■ **DATASET CONTENT**
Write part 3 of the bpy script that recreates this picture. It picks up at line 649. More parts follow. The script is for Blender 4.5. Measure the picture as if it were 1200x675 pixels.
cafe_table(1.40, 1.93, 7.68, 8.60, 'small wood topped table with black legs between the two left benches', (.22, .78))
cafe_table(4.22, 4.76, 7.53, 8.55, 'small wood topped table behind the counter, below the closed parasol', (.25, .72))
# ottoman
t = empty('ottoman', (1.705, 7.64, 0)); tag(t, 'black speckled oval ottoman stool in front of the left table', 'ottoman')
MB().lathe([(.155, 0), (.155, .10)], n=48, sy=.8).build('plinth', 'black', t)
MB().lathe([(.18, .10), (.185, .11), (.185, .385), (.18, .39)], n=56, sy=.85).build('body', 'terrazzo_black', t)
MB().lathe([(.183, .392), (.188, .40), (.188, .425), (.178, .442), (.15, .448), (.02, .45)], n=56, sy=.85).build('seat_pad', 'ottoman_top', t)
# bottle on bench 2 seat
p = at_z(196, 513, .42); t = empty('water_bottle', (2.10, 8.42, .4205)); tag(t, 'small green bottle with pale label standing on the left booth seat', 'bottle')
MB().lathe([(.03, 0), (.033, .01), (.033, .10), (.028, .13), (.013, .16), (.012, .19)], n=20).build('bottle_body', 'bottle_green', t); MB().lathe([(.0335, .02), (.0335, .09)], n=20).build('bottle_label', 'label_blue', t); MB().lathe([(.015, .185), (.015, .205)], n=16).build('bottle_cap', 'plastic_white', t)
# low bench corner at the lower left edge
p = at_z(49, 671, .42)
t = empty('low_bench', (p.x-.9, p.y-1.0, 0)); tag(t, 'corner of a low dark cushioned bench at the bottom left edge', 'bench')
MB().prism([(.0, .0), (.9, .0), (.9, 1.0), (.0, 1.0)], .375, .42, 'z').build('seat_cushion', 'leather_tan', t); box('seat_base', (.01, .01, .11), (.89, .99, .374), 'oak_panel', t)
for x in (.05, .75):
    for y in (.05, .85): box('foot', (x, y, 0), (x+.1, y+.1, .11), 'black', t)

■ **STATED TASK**
Make an exact copy of the data above.

■ **RESULT OF THIS TASK**
Write part 3 of the bpy script that recreates this picture. It picks up at line 649. More parts follow. The script is for Blender 4.5. Measure the picture as if it were 1200x675 pixels.
cafe_table(1.40, 1.93, 7.68, 8.60, 'small wood topped table with black legs between the two left benches', (.22, .78))
cafe_table(4.22, 4.76, 7.53, 8.55, 'small wood topped table behind the counter, below the closed parasol', (.25, .72))
# ottoman
t = empty('ottoman', (1.705, 7.64, 0)); tag(t, 'black speckled oval ottoman stool in front of the left table', 'ottoman')
MB().lathe([(.155, 0), (.155, .10)], n=48, sy=.8).build('plinth', 'black', t)
MB().lathe([(.18, .10), (.185, .11), (.185, .385), (.18, .39)], n=56, sy=.85).build('body', 'terrazzo_black', t)
MB().lathe([(.183, .392), (.188, .40), (.188, .425), (.178, .442), (.15, .448), (.02, .45)], n=56, sy=.85).build('seat_pad', 'ottoman_top', t)
# bottle on bench 2 seat
p = at_z(196, 513, .42); t = empty('water_bottle', (2.10, 8.42, .4205)); tag(t, 'small green bottle with pale label standing on the left booth seat', 'bottle')
MB().lathe([(.03, 0), (.033, .01), (.033, .10), (.028, .13), (.013, .16), (.012, .19)], n=20).build('bottle_body', 'bottle_green', t); MB().lathe([(.0335, .02), (.0335, .09)], n=20).build('bottle_label', 'label_blue', t); MB().lathe([(.015, .185), (.015, .205)], n=16).build('bottle_cap', 'plastic_white', t)
# low bench corner at the lower left edge
p = at_z(49, 671, .42)
t = empty('low_bench', (p.x-.9, p.y-1.0, 0)); tag(t, 'corner of a low dark cushioned bench at the bottom left edge', 'bench')
MB().prism([(.0, .0), (.9, .0), (.9, 1.0), (.0, 1.0)], .375, .42, 'z').build('seat_cushion', 'leather_tan', t); box('seat_base', (.01, .01, .11), (.89, .99, .374), 'oak_panel', t)
for x in (.05, .75):
    for y in (.05, .85): box('foot', (x, y, 0), (x+.1, y+.1, .11), 'black', t)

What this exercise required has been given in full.